14ymedio, Havana, 17 February 2020 — The Working Group on Arbitrary Detention of the United Nations Human Rights Council considers that jailed Cuban opponents Josiel Guia Piloto, Marbel Mendoza Reyes and Iván Amaro Hidalgo were convicted of vague crimes and without adequate legal defense.
After learning of the cases from the Cuban Prisoners Defenders (CPD), an NGO, and evaluating the allegations of the Government of Cuba, the agency reached these conclusions and calls on Havana to grant the activists “immediate, full freedom” and grant them “the effective right to obtain compensation and other types of reparation, in accordance with international law.”
Josiel Guia Piloto, president of the Republican Party of Cuba (which is not legally recognized), was arrested 22 times between 2011 and 2014. In 2016 he was arrested and, a year later, was convicted of “contempt and public disorder.” The UN considers it proven that the police stopped him without justification in order to “generate an exchange of words” that resulted in his arrest and prosecution “from the fabrication of a suspicion by police.”
Marbel Mendoza Reyes, of the Patriotic Union of Cuba (Unpacu), was charged and sentenced to two and a half years in prison for social-pre-criminal dangerousness, a crime that the Cuban government uses very regularly. According to Cuban Prisoners Defender, there are 11,000 people imprisoned in the Island under this charge, which is applied to people the government believes are involved in activities contrary to “socialist morality.”
The CPD report also alleges that Mendoza’s sentence was extended six months for an alleged crime of contempt based on the complaint of a single official, something that is allowed by law in Cuba.

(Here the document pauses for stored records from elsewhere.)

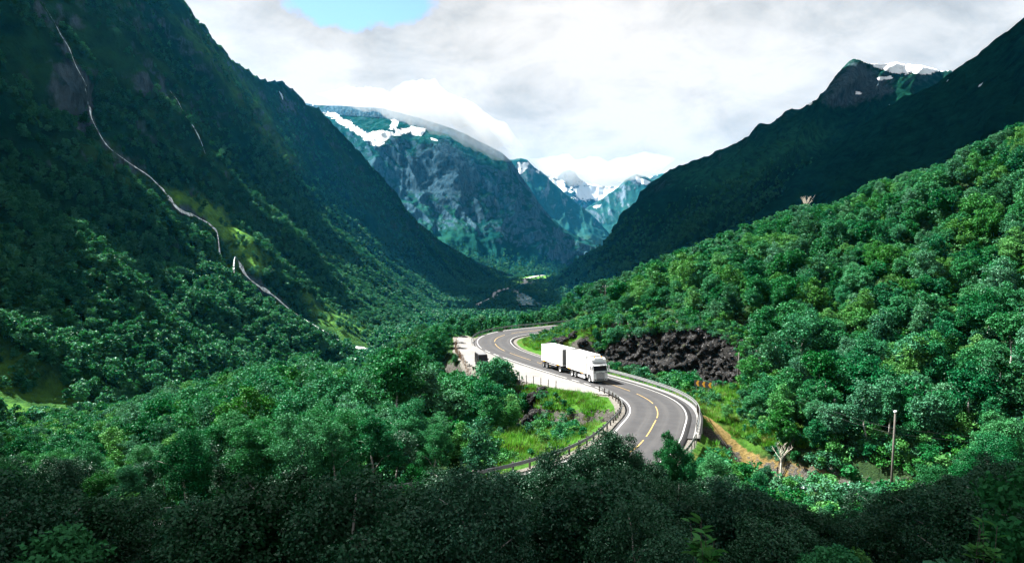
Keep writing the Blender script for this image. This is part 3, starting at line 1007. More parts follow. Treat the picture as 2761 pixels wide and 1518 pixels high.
def water_mat(m, foam_lo=0.48, foam_hi=0.64, scale=1.2, deep=(0.02, 0.05, 0.055), foam=(0.75, 0.8, 0.82)):
    m.use_nodes = True
    t = NT(m.node_tree)
    out = t.n('ShaderNodeOutputMaterial')
    b = t.n('ShaderNodeBsdfPrincipled')
    pos = t.n('ShaderNodeNewGeometry').outputs['Position']
    mp = t.n('ShaderNodeMapping')
    t.lk(pos, mp.inputs[0])
    mp.inputs['Scale'].default_value = (1, 1, 0.35)
    nz = t.noise(mp.outputs[0], scale, 6, 0.65, 0.8)
    f = t.mapr(nz, foam_lo, foam_hi)
    t.lk(t.mix(f, (*deep, 1), (*foam, 1)), b.inputs['Base Color'])
    t.lk(t.mapr(f, 0, 1, 0.12, 0.7), b.inputs['Roughness'])
    bp = t.n('ShaderNodeBump')
    bp.inputs['Strength'].default_value = 0.7
    bp.inputs['Distance'].default_value = 0.3
    t.lk(nz, bp.inputs['Height'])
    t.lk(bp.outputs[0], b.inputs['Normal'])
    t.lk(b.outputs[0], out.inputs[0])


water_mat(WATER)
FALLW = bpy.data.materials.new('falling_water')
water_mat(FALLW, 0.38, 0.60, 0.5, deep=(0.05, 0.06, 0.065), foam=(0.75, 0.79, 0.81))
CALM = bpy.data.materials.new('calm_river')
water_mat(CALM, 0.55, 0.75, 0.05, deep=(0.16, 0.2, 0.21), foam=(0.45, 0.48, 0.48))

vr = np.array([valley_px(x, y) for x, y in [(1286, 826), (1300, 819), (1322, 809.4), (1335, 800.5), (1336, 793), (1346, 785), (1372, 779), (1389, 772), (1411, 766), (1419, 761), (1413, 757), (1418, 752), (1440, 747), (1465, 743)]])
vr = catmull(vr, 8.0)
vr[:, 2] = valley_z(vr[:, 1]) + 1.6
V, F = ribbon(vr, np.interp(vr[:, 1], [900, 3000], [8, 16]))
tag(link('valley_road', new_mesh('valley_road', V, F), MATS['pale_road']), 'pale road winding along the distant valley floor', 'road', kind='structure')
vr = np.array([valley_px(x, y) for x, y in [(1445, 826), (1420, 816), (1410, 803), (1396, 790), (1388, 783), (1400, 774), (1430, 764), (1450, 755)]])
vr = catmull(vr, 8.0)
vr[:, 2] = valley_z(vr[:, 1]) + 1.3
V, F = ribbon(vr, np.interp(vr[:, 1], [900, 1100, 1400, 3000], [34, 26, 15, 18]), wvar=0.5)
tag(link('valley_river', new_mesh('valley_river', V, F), CALM), 'silvery river on the valley floor beyond the trees', 'river', kind='structure')

# ------------------------------------------------------------------ the road itself
def asphalt_mat():
    m = bpy.data.materials.new('asphalt')
    m.use_nodes = True
    t = NT(m.node_tree)
    out = t.n('ShaderNodeOutputMaterial')
    b = t.n('ShaderNodeBsdfPrincipled')
    b.inputs['Roughness'].default_value = 0.8
    b.inputs['Specular IOR Level'].default_value = 0.08
    uv = t.n('ShaderNodeUVMap', uv_map='UVMap').outputs[0]
    sep = t.n('ShaderNodeSeparateXYZ')
    t.lk(uv, sep.inputs[0])
    pos = t.n('ShaderNodeNewGeometry').outputs['Position']
    n1 = t.noise(pos, 0.5, 6, 0.6)
    n2 = t.noise(pos, 9.0, 5, 0.7)
    mp = t.n('ShaderNodeMapping')
    t.lk(uv, mp.inputs[0])
    mp.inputs['Scale'].default_value = (7.0, 0.04, 1.0)
    n3 = t.noise(mp.outputs[0], 1.0, 4, 0.6)
    c = t.mix(t.mapr(n1, 0.3, 0.7), (0.031, 0.031, 0.033, 1), (0.043, 0.043, 0.045, 1))
    # wheel tracks polished paler along each lane
    w = t.math('ABSOLUTE', t.math('SUBTRACT', t.math('ABSOLUTE', sep.outputs[0]), 0.5))
    tr = t.mapr(t.math('ABSOLUTE', t.math('SUBTRACT', w, 0.24)), 0.02, 0.15, 1.0, 0.0, True)
    c = t.mix(t.math('MULTIPLY', tr, t.mapr(n3, 0.35, 0.7, 0.1, 0.75)), c, (0.058, 0.057, 0.057, 1))
    c = t.mix(t.mapr(n3, 0.62, 0.75, 0, 0.5), c, (0.028, 0.028, 0.030, 1))
    c = t.mix(t.mapr(n2, 0.35, 0.7, 0, 0.35), c, (0.022, 0.022, 0.023, 1))
    t.lk(c, b.inputs['Base Color'])
    bp = t.n('ShaderNodeBump')
    bp.inputs['Strength'].default_value = 0.3
    bp.inputs['Distance'].default_value = 0.01
    t.lk(n2, bp.inputs['Height'])
    t.lk(bp.outputs[0], b.inputs['Normal'])
    t.lk(b.outputs[0], out.inputs[0])
    MATS['asphalt'] = m
    return m


def strip(off_a, off_b, i0, i1, lift):
    off_a = np.broadcast_to(np.asarray(off_a, float), (len(RC),))
    off_b = np.broadcast_to(np.asarray(off_b, float), (len(RC),))
    A = road_off(off_a, lift, i0, i1)
    B = road_off(off_b, lift, i0, i1)
    V = np.stack([A, B], 1).reshape(-1, 3)
    return V, grid_faces(len(A), 2, False)


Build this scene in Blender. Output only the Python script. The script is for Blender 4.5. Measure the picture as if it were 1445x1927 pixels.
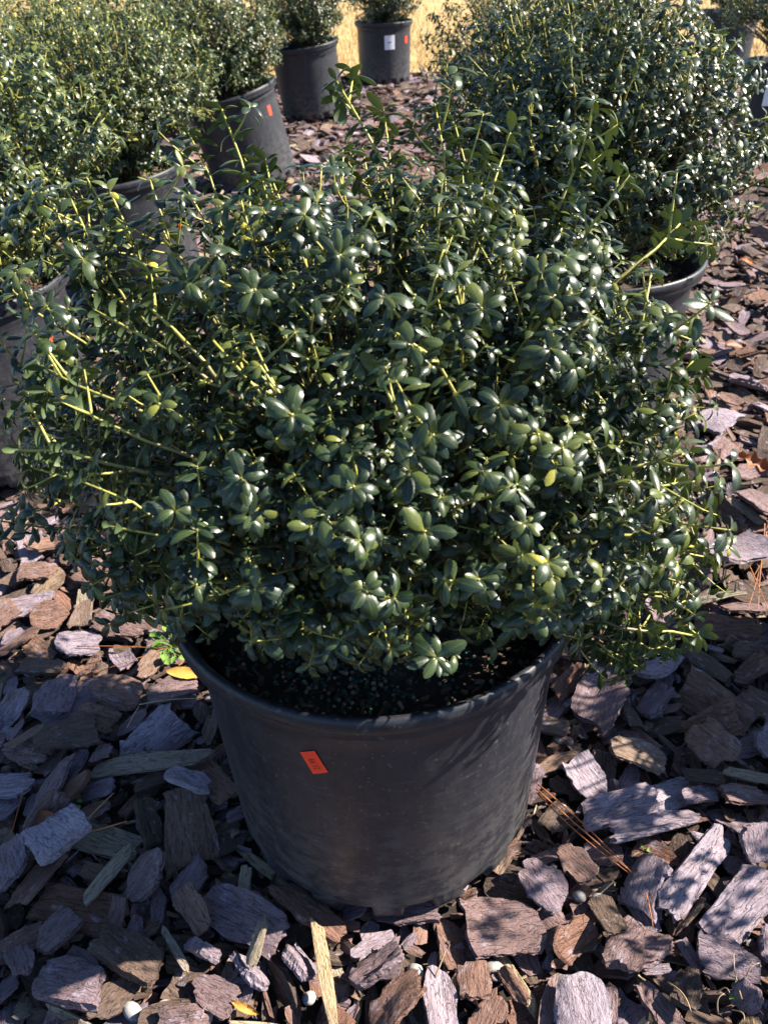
import bpy, math, base64
import numpy as np
from mathutils import Matrix, Vector

for _o in list(bpy.data.objects):
    bpy.data.objects.remove(_o)
scene = bpy.context.scene
COL = scene.collection
R = math.radians

# ------------------------------------------------------------------ camera
CAM_H, CAM_PITCH, CAM_ROLL, CAM_F = 0.954, R(36.78), -0.0369, 1463.0     # metres, radians, radians, pixels of a 1445 x 1927 frame
cam_data = bpy.data.cameras.new('camera')
cam_data.sensor_fit = 'VERTICAL'
cam_data.sensor_height = 36.0
cam_data.lens = CAM_F / 1927.0 * 36.0
cam_data.clip_start, cam_data.clip_end = 0.02, 600.0
cam_data.dof.use_dof = True
cam_data.dof.focus_distance = 0.80
cam_data.dof.aperture_fstop = 12.0
cam = bpy.data.objects.new('camera', cam_data)
COL.objects.link(cam)
cam.matrix_world = (Matrix.Translation((0, 0, CAM_H)) @ Matrix.Rotation(math.pi / 2 - CAM_PITCH, 4, 'X')
                    @ Matrix.Rotation(CAM_ROLL, 4, 'Z'))
scene.camera = cam

# ------------------------------------------------------------------ light
SUN_EL, SUN_BACK = R(40.0), R(8.0)        # the sun stands to the right (+X) and a little behind the plants (+Y)
sun_dir = Vector((math.cos(SUN_EL) * math.cos(SUN_BACK), math.cos(SUN_EL) * math.sin(SUN_BACK), math.sin(SUN_EL)))
world = bpy.data.worlds.new('World')
scene.world = world
world.use_nodes = True
wn = world.node_tree.nodes
sky = wn.new('ShaderNodeTexSky')
sky.sky_type = 'NISHITA'
sky.sun_disc = False
sky.ozone_density = 5.0
sky.dust_density = 0.3
sky.sun_elevation = SUN_EL
sky.sun_rotation = math.pi / 2 - SUN_BACK
world.node_tree.links.new(sky.outputs[0], wn['Background'].inputs[0])
wn['Background'].inputs[1].default_value = 0.068
sun_data = bpy.data.lights.new('sun', 'SUN')
sun_data.energy = 5.0
sun_data.angle = R(0.53)
sun_data.color = (1.0, 0.90, 0.76)
sun = bpy.data.objects.new('sun', sun_data)
COL.objects.link(sun)
sun.rotation_euler = sun_dir.to_track_quat('Z', 'Y').to_euler()
scene.view_settings.view_transform = 'Standard'
scene.view_settings.look = 'None'
scene.view_settings.exposure = 1.78
scene.view_settings.gamma = 1.0
scene.view_settings.use_curve_mapping = False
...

Iván Amaro Hidalgo, an activist with the Pedro Luis Boitel Party for Democracy (also illegal), is the third person referenced in the report. He was arrested in August 2016 wearing a shirt with the motto Democracy YES! Dictatorship NO! and Down You Know Who. In March 2017, he was sentenced to three years in prison in a closed-door trial in which the only witness was a police officer.
The report of the Working Group questions the criminal definitions of “contempt, disorder, danger and attack, contained in the Criminal Code, they are extremely vague and lack the requirement of sufficient accuracy to provide the population with legal certainty.”
In addition, the Inter-American Commission on Human Rights (IACHR) has already asked for the elimination of the crime of pre-criminal-dangerousness from the Criminal Code, as have other NGOs such as Human Rights Watch and Amnesty International.
The document laments that it is not the first time that it has to deal with matters such as this and that “there have been no significant changes in the State justice system since the presentation of its initial report in 1997. In particular, it notes with concern the lack of independence with respect to the executive and legislative powers of both the judiciary and the role of lawyers,” it emphasizes.
The Working Group will refer these three cases to the Special Rapporteur on torture and other cruel, inhuman or degrading treatment or punishments, and asks Cuba to ratify the International Covenant on Civil and Political Rights, which was signed by Cuba in 2008 but not ratified and put into practice, and to follow up on the case and the application of recommendations.
One of the requests made in the report to the authorities in Havana is “to disseminate the present opinion [in reference to the report] by all available means and as widely as possible,” although it does not seem likely that they will do so.